» **Stored rows**
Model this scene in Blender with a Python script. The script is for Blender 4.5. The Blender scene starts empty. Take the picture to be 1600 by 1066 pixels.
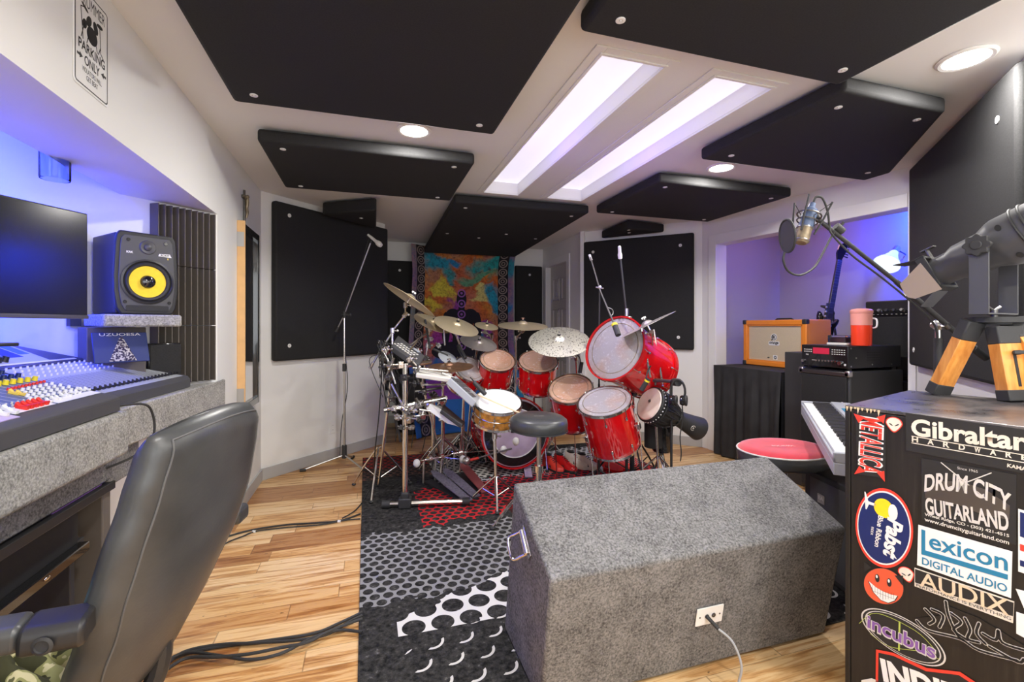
import bpy, bmesh, math, random
from mathutils import Vector, Matrix
random.seed(7)
SC = bpy.context.scene
COL = SC.collection
PI = math.pi

# ---------------------------------------------------------------- camera
FPX, CX, HY, HC = 720.0, 800.0, 510.0, 1.30      # focal length in pixels, centre column, horizon row, eye height
TH = math.atan(225.0 / FPX); SN, CS = math.sin(TH), math.cos(TH)
RIGHT = Vector((CS, -SN, 0)); FWD = Vector((SN, CS, 0)); UP = Vector((0, 0, 1))
cd = bpy.data.cameras.new('camera'); cam = bpy.data.objects.new('camera', cd); COL.objects.link(cam)
cam.location = (0, 0, HC); cam.rotation_euler = (PI / 2, 0, -TH)
cd.sensor_width = 36; cd.lens = FPX / 1600 * 36; cd.shift_y = -(533 - HY) / 1600; cd.clip_start = 0.02
SC.camera = cam

def W(px, py, d):                                   # point at depth d
    return FWD * d + RIGHT * ((px - CX) / FPX * d) + UP * (HC + (HY - py) / FPX * d)
def F(px, py, z=0.0):                               # point on the level z
    return W(px, py, FPX * (HC - z) / (py - HY))
def ray(px):
    l = (px - CX) / FPX
    return l * CS + SN, -l * SN + CS
def XP(px, py, x): return W(px, py, x / ray(px)[0])
def YP(px, py, y): return W(px, py, y / ray(px)[1])
def LP(px, py, p, q):                               # point on the upright plane through p, q
    rx, ry = ray(px); dx, dy = q[0] - p[0], q[1] - p[1]
    det = rx * (-dy) + ry * dx
    return W(px, py, (p[0] * (-dy) + p[1] * dx) / det)

# ---------------------------------------------------------------- world, exposure
w = bpy.data.worlds.new('world'); SC.world = w; w.use_nodes = True
w.node_tree.nodes['Background'].inputs[0].default_value = (0.75, 0.78, 0.85, 1)
w.node_tree.nodes['Background'].inputs[1].default_value = 0.3
SC.view_settings.view_transform = 'Standard'; SC.view_settings.look = 'None'
SC.view_settings.exposure = -0.05; SC.view_settings.gamma = 1.0; SC.view_settings.use_curve_mapping = False
SC.cycles.use_denoising = True
SC.cycles.max_bounces = 8; SC.cycles.diffuse_bounces = 5; SC.cycles.glossy_bounces = 4
SC.cycles.transmission_bounces = 6; SC.cycles.transparent_max_bounces = 8
SC.cycles.sample_clamp_indirect = 6; SC.cycles.caustics_reflective = False; SC.cycles.caustics_refractive = False
ZC = 2.44                                           # ceiling height

def area(name, loc, size, energy, color, direction=(0, 0, -1), size_y=None, spread=PI, disk=False):
    l = bpy.data.lights.new(name, 'AREA'); l.energy = energy; l.color = color; l.size = size
    if disk: l.shape = 'DISK'
    elif size_y: l.shape = 'RECTANGLE'; l.size_y = size_y
    l.spread = spread
    o = bpy.data.objects.new(name, l); COL.objects.link(o); o.location = loc
    o.rotation_euler = Vector(direction).to_track_quat('-Z', 'Y').to_euler()
    return o
def point(name, loc, r, energy, color):
    l = bpy.data.lights.new(name, 'POINT'); l.energy = energy; l.color = color; l.shadow_soft_size = r
    o = bpy.data.objects.new(name, l); COL.objects.link(o); o.location = loc
    return o
WARM = (1.0, 0.965, 0.92)
DOWN = [(0.255, 2.721), (2.412, 2.70), (2.422, 1.291), (0.255, 0.45), (2.2, -0.35), (1.35, -0.45)]  # first three are visible fixtures; the rest are unseen, added to light the room
for i, (x, y) in enumerate(DOWN):
    area('downlight_and_fill', (x, y, ZC - 0.016), 0.15, 26, WARM, disk=True)
for x0, x1 in ((0.93, 1.23), (1.50, 1.83)):
    area('trough_glow', ((x0 + x1) / 2, 2.74, ZC + 0.085), x1 - x0 - 0.03, 1.5, (0.86, 0.84, 1.0), size_y=1.95, spread=2.2)
    area('trough_strip_lamp', (x0 + 0.012, 2.74, ZC + 0.06), 0.05, 4.5, (0.25, 0.10, 1.0), direction=(1, 0, -0.2), size_y=1.9)
area('alcove_blue_lamp', (-1.6, 1.95, 2.25), 0.5, 44, (0.03, 0.06, 1.0), direction=(-0.5, 0.3, -1), size_y=0.9)
area('alcove_blue_backlight', (-1.42, 2.12, 1.5), 0.25, 16, (0.02, 0.045, 1.0), direction=(-0.5, 0.6, 0.0), size_y=0.3)
area('booth_blue_lamp', (4.40, 2.60, 2.34), 0.15, 60, (0.010, 0.045, 1.0), direction=(1, 0.1, -0.35), spread=2.6)
point('booth_purple_lamp', (4.1, 3.6, 2.3), 0.10, 2.6, (1.0, 0.45, 0.65))
area('booth_white_lamp', (4.1, 3.2, 2.40), 0.2, 0.8, (0.97, 0.98, 1.0), disk=True)
area('added_daylight', (0.8, -1.42, 1.55), 2.6, 58, (0.95, 0.98, 1.0), direction=(0, 1, 0.12), size_y=1.5)  # added source at the invented window, brightens the whole room from behind
area('alcove_white_fill', (-1.45, 1.1, 2.40), 0.3, 3.5, (0.85, 0.9, 1.0))  # added fill without a fixture, pales the blue in the alcove

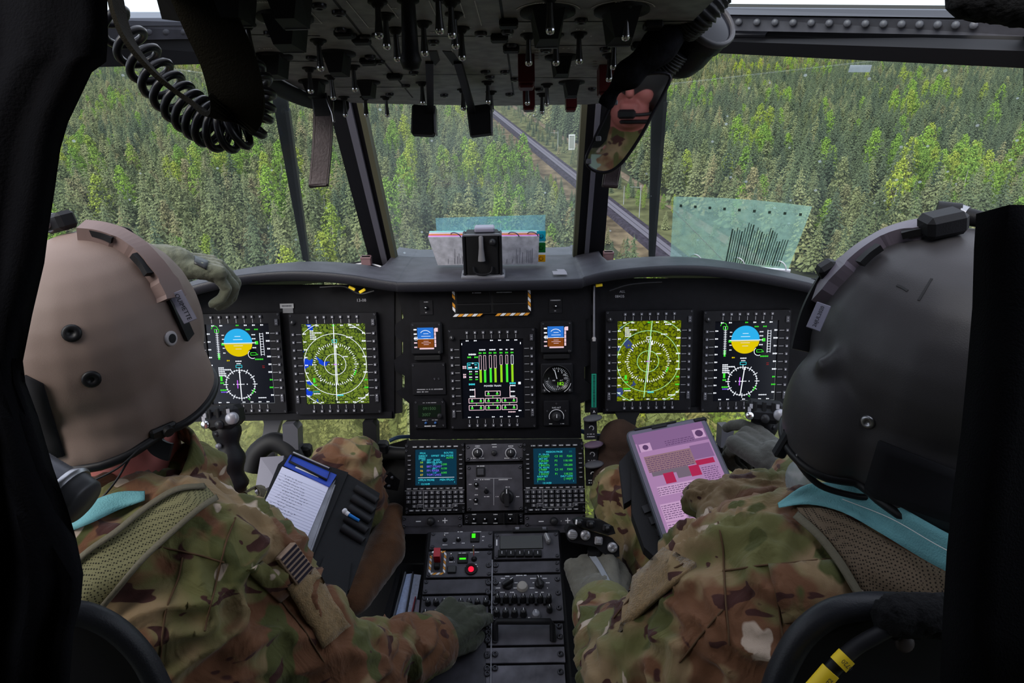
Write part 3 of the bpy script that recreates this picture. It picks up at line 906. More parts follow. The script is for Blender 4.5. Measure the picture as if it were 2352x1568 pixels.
# ---------------------------------------------------------------- the five large displays
BW, BH, AW, AH = 0.205, 0.243, 0.150, 0.194
def big_display(label, cu, cv, screen_mat, draw, group=None):
    x, y = PF.at(cu, cv, 0.01)
    t = thing('multifunction_display', label, 'display', PF.sub(x, y, 0.0))
    mb = MB()
    for (cx_, cy_, w, h) in ((0, (BH + AH) / 4, BW, (BH - AH) / 2), (0, -(BH + AH) / 4, BW, (BH - AH) / 2), (-(BW + AW) / 4, 0, (BW - AW) / 2, AH), ((BW + AW) / 4, 0, (BW - AW) / 2, AH)):
        mb.box((cx_, cy_, 0.004), (w, h, 0.016))
    mb.build('bezel', BLACK, t)
    MB().box((0, 0, 0.002), (AW + .002, AH + .002, 0.012)).build('screen', screen_mat, t)
    tk = MB()
    def btn(bx, by, tx, ty):
        def fn(m):
            m.box((0, 0, 0.002), (0.0068, 0.0068, 0.004), b=0.0008); m.box((0, 0, 0.0041), (0.0028, 0.0034, 0.0003), mi=1)
        shared('mfdbtn', fn, [KEYM, mat('key_mark', (0.55, 0.55, 0.6), 0.5)], t, T(bx, by, 0.012), 'button')
        tk.line(bx + (tx - bx) * .35, by + (ty - by) * .35, tx, ty, 0.0011, 0.0124)
    for k in range(7):
        bx = (k - 3) * 0.0192
        btn(bx, BH / 2 - 0.008, bx, AH / 2 + 0.002); btn(bx, -BH / 2 + 0.008, bx, -AH / 2 - 0.002)
    for k in range(9):
        by = (k - 4) * 0.0188 - 0.002
        btn(-BW / 2 + 0.008, by, -AW / 2 - 0.002, by); btn(BW / 2 - 0.008, by, AW / 2 + 0.002, by)
    tk.build('tick_marks', DIMW, t)
    for (sx, sy) in ((1, 1), (1, -1), (-1, -1)):
        def fn(m): m.box((0, 0, 0.002), (0.0075, 0.015, 0.004), b=0.0008); m.rect(0, 0.003, 0.003, 0.0008, 0.0041, 1); m.rect(0, -0.003, 0.003, 0.0008, 0.0041, 1)
        shared('rocker', fn, [KEYM, MATS['key_mark']], t, T(sx * (BW / 2 - 0.008), sy * (BH / 2 - 0.022 - (0.006 if sy < 0 else 0)) + (0.008 if sy < 0 else 0), 0.012), 'rocker_button')
    knob(t, -BW / 2 + 0.009, BH / 2 - 0.02, 0.012, 0.0055, 0.008)
    for (sx, sy) in ((-1, 1), (1, 1), (-1, -1), (1, -1)): screw(t, sx * (BW / 2 - 0.004), sy * (BH / 2 - 0.004), 0.0115, 0.0028)
    g_ = MB(); draw(g_); g_.build('symbology', PAL, t)
    return t
def sx(a): return (a - 0.5) * AW
def sy(a): return (0.5 - a) * AH
ZS = 0.0084

def blk(g_, a, b, w, h, mi): g_.rect(sx(a), sy(b), w * AW, h * AH, ZS, mi)
def word(g_, a, b, w, h, mi):
    n_ = max(2, int(w * AW / 0.0026))
    for k in range(n_):
        g_.rect(sx(a) + (k - (n_ - 1) / 2) * w * AW / n_, sy(b), w * AW / n_ * .78, h * AH * (0.8 if k % 2 else 1), ZS, mi)

def edge_labels(g_, mi=W_):
    rr = random.Random(5)
    for k in range(7):
        a = 0.5 + (k - 3) * 0.128
        if k != 2: word(g_, a, 0.022, 0.05, 0.016, GR if k == 3 else mi)
        if k != 2: word(g_, a, 0.982, 0.05, 0.014, mi)
    for k in range(9):
        b = 0.5 + (4 - k) * -0.0 + (k - 4) * 0.097 + 0.01
        word(g_, 0.035, b, 0.05, 0.017, mi)
        word(g_, 0.965, b, 0.05 + 0.02 * (k % 2), 0.02, GR if k in (6, 7) else mi)

def compass_rose(g_, a, b, r_, mi, ticks=36, lw=0.0012, inner=None):
    for k in range(ticks):
        an = 2 * math.pi * k / ticks
        l = 0.010 if k % 3 == 0 else 0.006
        c, s_ = math.cos(an), math.sin(an)
        g_.line(sx(a) + r_ * c, sy(b) + r_ * s_, sx(a) + (r_ - l * .7) * c, sy(b) + (r_ - l * .7) * s_, lw * 1.3, ZS, mi)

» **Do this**
Return only the lines running from the start of the entries above to the line that contains "SC.camera = cam", inclusive, and omit every picture.

» **Solution for this problem**
Model this scene in Blender with a Python script. The script is for Blender 4.5. The Blender scene starts empty. Take the picture to be 1600 by 1066 pixels.
import bpy, bmesh, math, random
from mathutils import Vector, Matrix
random.seed(7)
SC = bpy.context.scene
COL = SC.collection
PI = math.pi

# ---------------------------------------------------------------- camera
FPX, CX, HY, HC = 720.0, 800.0, 510.0, 1.30      # focal length in pixels, centre column, horizon row, eye height
TH = math.atan(225.0 / FPX); SN, CS = math.sin(TH), math.cos(TH)
RIGHT = Vector((CS, -SN, 0)); FWD = Vector((SN, CS, 0)); UP = Vector((0, 0, 1))
cd = bpy.data.cameras.new('camera'); cam = bpy.data.objects.new('camera', cd); COL.objects.link(cam)
cam.location = (0, 0, HC); cam.rotation_euler = (PI / 2, 0, -TH)
cd.sensor_width = 36; cd.lens = FPX / 1600 * 36; cd.shift_y = -(533 - HY) / 1600; cd.clip_start = 0.02
SC.camera = cam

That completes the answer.